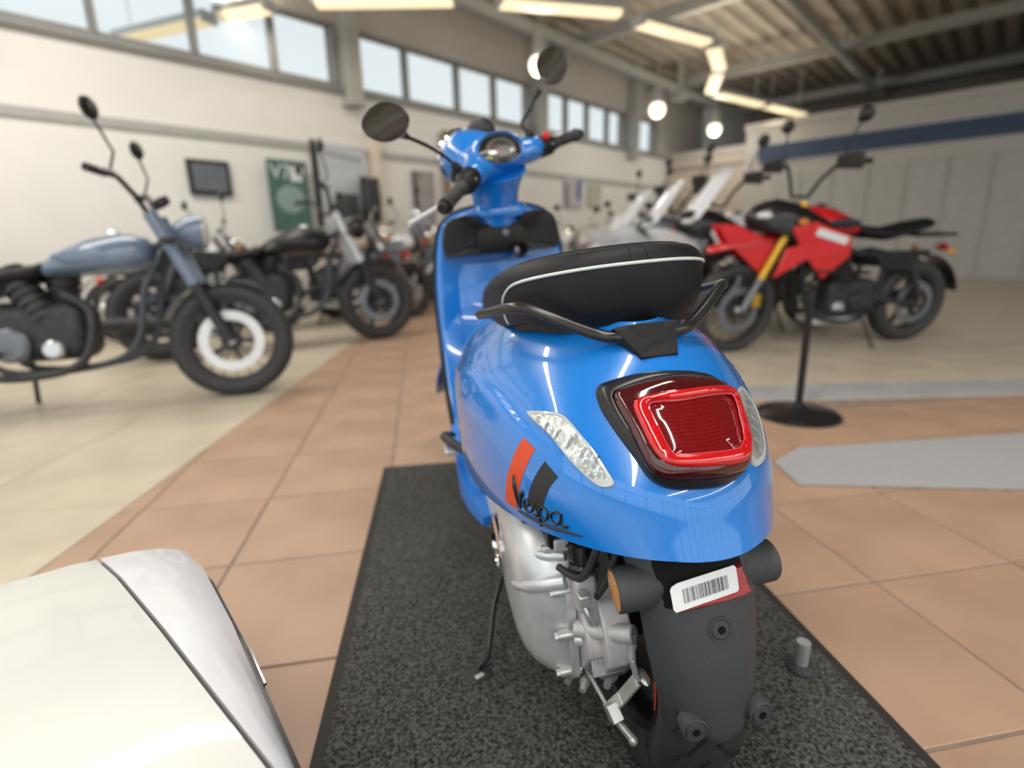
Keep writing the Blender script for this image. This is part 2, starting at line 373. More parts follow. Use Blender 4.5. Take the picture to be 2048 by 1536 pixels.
rows = [[cowl_pt(-1+2*j/NS, i/NT) for j in range(NS+1)] for i in range(NT+1)]
# rolled lower lip
lip = []
for j in range(NS+1):
    q = rows[0][j]; c_ = V((.12, 0, q.z)); d = (c_-q); d.z = 0; d.normalize(); lip.append(q+d*.010+V((0, 0, -.004)))
lip2 = [q+V((0, 0, .012)) for q in lip]
# the flank bulge: the tail shell steps in a little above a crease that runs back from the floor
def crease(q):
    if abs(q.y) < .09 or q.x < -.17: return q
    zc = lerp(q.x, [-.17, -.108, -.019, .10, .26, .46], [.575, .596, .628, .640, .618, .57]); d_ = q.z-zc
    if d_ <= 0: return q
    k1 = min(1, d_/.007); k1 = k1*k1*(3-2*k1); k2 = max(0, 1-d_/.085); fx_ = min(1, max(0, (q.x+.17)/.09))
    return V((q.x, q.y-(.0075*k1*k2*fx_)*(1 if q.y > 0 else -1), q.z))
rows = [[crease(q) for q in r_] for r_ in rows]
b = B().grid([lip2, lip]+rows)
cowl = b.done('body_cowl', BLUE, sct, ang=60)
BV = BVHTree.FromPolygons([tuple(q) for r_ in rows for q in r_], [(i*(NS+1)+j, i*(NS+1)+j+1, (i+1)*(NS+1)+j+1, (i+1)*(NS+1)+j) for i in range(NT) for j in range(NS)])
class Dec:          # a decal plane over the cowl: centre, outward normal
    def __init__(s, c, n):
        s.c = V(c); s.n = V(n).normalized(); s.b = (V((0, 0, 1))-s.n*s.n.z).normalized(); s.a = s.b.cross(s.n)
    def at(s, u, v, off=0):
        o = s.c+s.a*u+s.b*v
        h, nn, k, d = BV.ray_cast(o+s.n*.2, -s.n)
        if h is None:
            h, nn, k, d = BV.find_nearest(o)
        if nn.dot(s.n) < 0: nn = -nn
        return h+(nn*.5+s.n*.5).normalized()*off
    def rings(s, o, spec, cen=None):
        cu = sum(q[0] for q in o)/len(o) if cen is None else cen[0]; cv = sum(q[1] for q in o)/len(o) if cen is None else cen[1]
        return [[s.at(cu+(u-cu)*k, cv+(v-cv)*k, f) for u, v in o] for k, f in spec]
def smooth2(o, n=4):
    q = [V((x, y, 0)) for x, y in o]; m = len(q); out = []
    for i in range(m):
        a, b_, c_, d = q[i-1], q[i], q[(i+1) % m], q[(i+2) % m]
        for k in range(n):
            t = k/n; z = .5*((2*b_)+(c_-a)*t+(2*a-5*b_+4*c_-d)*t*t+(3*b_-a-3*c_+d)*t**3); out.append((z.x, z.y))
    return out
def blend(o1, o2, n=72):    # resample two outlines to the same count by angle about a shared centre
    pass
# tail lamp
BC, BN = (-.2440, .004, .611), (-.635, .0, .772)
def to(o, c, n):            # move outline points measured in one plane to the tail-lamp plane
    d = Dec(c, n); e = Dec(BC, BN); out = []
    for u, v in o:
        q = d.c+d.a*u+d.b*v; q = q-e.c; out.append((q.dot(e.a), q.dot(e.b)))
    return out
L1 = ([-0.2409, 0.0137, 0.6132], [-0.639, 0.082, 0.765])
BEZ = [(-0.083, 0.0834), (-0.0777, 0.086), (-0.0341, 0.0858), (0.0076, 0.0841), (0.0478, 0.0853), (0.0742, 0.083), (0.0858, 0.068), (0.0892, 0.0354), (0.0827, -0.0113), (0.0738, -0.0419), (0.0619, -0.0589), (0.0314, -0.072), (-0.0072, -0.0721), (-0.0301, -0.0656), (-0.0463, -0.0507), (-0.057, -0.0208), (-0.0729, 0.0251), (-0.0826, 0.0585)]
LENS = [(-0.0664, 0.0588), (-0.0572, 0.0654), (-0.0241, 0.0684), (0.0187, 0.0703), (0.0601, 0.0721), (0.0786, 0.066), (0.0857, 0.038), (0.0791, -0.0118), (0.0705, -0.0423), (0.0585, -0.0579), (0.0194, -0.0666), (-0.0222, -0.0624), (-0.0394, -0.0524), (-0.0476, -0.0345), (-0.0562, 0.0111)]
RING = [(-0.0536, 0.0478), (-0.0347, 0.0533), (0.0071, 0.0527), (0.0453, 0.0555), (0.0734, 0.0563), (0.0763, 0.0363), (0.0693, -0.0062), (0.0594, -0.0335), (0.0466, -0.0474), (0.0182, -0.0518), (-0.02, -0.0477), (-0.0416, -0.0369), (-0.0498, -0.0148), (-0.0537, 0.0192)]
WIN = [(-0.0408, 0.0388), (-0.0339, 0.0436), (0.001, 0.0395), (0.0491, 0.0434), (0.0675, 0.044), (0.0685, 0.0279), (0.0564, -0.0138), (0.047, -0.0286), (0.0331, -0.0361), (-0.0014, -0.0366), (-0.0309, -0.0313), (-0.0374, -0.0209), (-0.0398, 0.0095)]
BEZ = to(BEZ, *L1); LENS = to(LENS, *L1)
RING = to(RING, [-0.2472, 0.0057, 0.6086], [-0.631, 0.028, 0.775]); WIN = to(WIN, [-0.2476, 0.0031, 0.6083], [-0.631, 0.01, 0.776])
def resamp(o, n=96, cen=(.01, .003)):      # polar resample so that nested outlines match point for point
    q = smooth2(o, 10); pol = sorted((math.atan2(v-cen[1], u-cen[0]), math.hypot(u-cen[0], v-cen[1])) for u, v in q)
    th = [z[0] for z in pol]; rr = [z[1] for z in pol]
    th = [th[-1]-2*pi]+th+[th[0]+2*pi]; rr = [rr[-1]]+rr+[rr[0]]
    out = []
    for i in range(n):
        a = -pi+2*pi*(i+.5)/n; d = lerp(a, th, rr); out.append((cen[0]+d*cos(a), cen[1]+d*sin(a)))
    return out
bz, ln, rg, wn = resamp(BEZ), resamp(LENS), resamp(RING), resamp(WIN)
D = Dec(BC, BN); cl = V((.01, .003, 0))
def mix(o1, o2, t): return [(a[0]+(b_[0]-a[0])*t, a[1]+(b_[1]-a[1])*t) for a, b_ in zip(o1, o2)]
def mk(spec): return [[D.at(u, v, f) for u, v in o] for o, f in spec]
tail = B().loft(mk([(bz, -.003), (bz, .002), (mix(bz, ln, .12), .007), (mix(bz, ln, .5), .012), (mix(bz, ln, .9), .015), (ln, .0145), (mix(ln, rg, .06), .008)]), False).done('tail_lamp', SATIN, sct, ang=50)
B().loft(mk([(mix(ln, rg, .03), .010), (mix(ln, rg, .06), .017), (mix(ln, rg, .3), .0225), (mix(ln, rg, .7), .0255), (mix(ln, rg, 1.0), .027), (mix(rg, wn, .1), .0235)]), False).done('lens_rim', REDD, tail, ang=50)
mid = mix(rg, wn, .5)
B().loft(mk([(rg, .024), (mix(rg, wn, .06), .029), (mix(rg, wn, .3), .032), (mix(rg, wn, .75), .0325), (mix(rg, wn, .95), .030), (wn, .024)]), False).done('light_ring', REDL, tail, ang=50)
WINM = mat('red_window', (.16, .003, .006), .10, coat=1)
nt = WINM.node_tree; wv = nt.nodes.new('ShaderNodeTexWave'); wv.wave_type = 'BANDS'; wv.bands_direction = 'Z'; wv.inputs['Scale'].default_value = 95; wv.inputs['Distortion'].default_value = 1.2
tcn = nt.nodes.new('ShaderNodeTexCoord'); nt.links.new(tcn.outputs['Object'], wv.inputs['Vector'])
rp = nt.nodes.new('ShaderNodeValToRGB'); rp.color_ramp.elements[0].color = (.11, .002, .004, 1); rp.color_ramp.elements[1].color = (.17, .003, .007, 1)
nt.links.new(wv.outputs[0], rp.inputs[0]); nt.links.new(rp.outputs[0], nt.nodes['Principled BSDF'].inputs['Base Color'])
wc = (sum(q[0] for q in wn)/len(wn), sum(q[1] for q in wn)/len(wn))
B().loft([[D.at(wc[0]+(u-wc[0])*k, wc[1]+(v-wc[1])*k, f) for u, v in wn] for k, f in ((1, .0245), (.97, .0265), (.6, .0275), (.2, .028), (.01, .028))], True).done('lens_window', WINM, tail, ang=50)
B().tube([D.at(wc[0]+(u-wc[0])*.985, wc[1]+(v-wc[1])*.985, .0275) for u, v in wn], .0012, 6, True).done('window_edge', mat('pink_edge', (.62, .05, .07), .15, coat=1), tail)

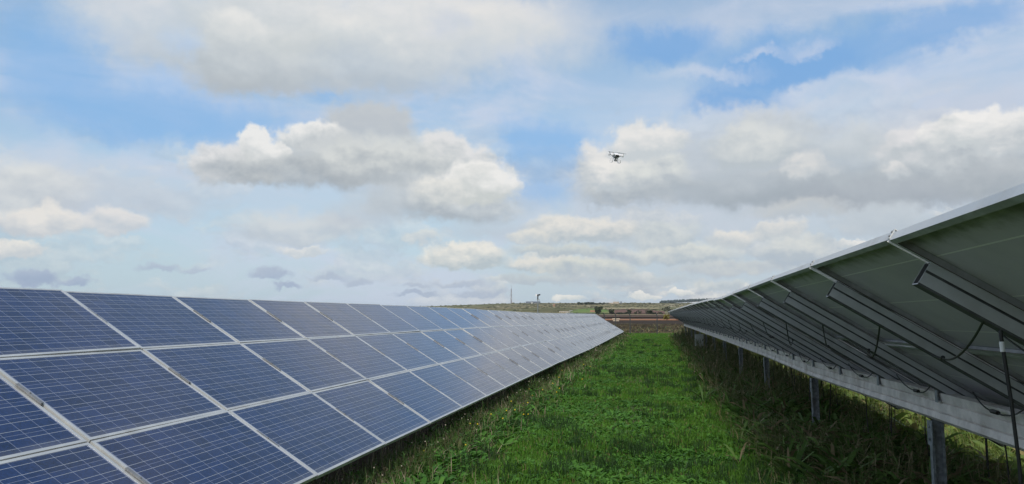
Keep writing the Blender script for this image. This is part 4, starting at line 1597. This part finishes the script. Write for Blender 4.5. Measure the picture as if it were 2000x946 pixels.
:::
Written task ▸ What is the number of lines above that contain "this"? Answer with that number only.

Completed task ▸ 2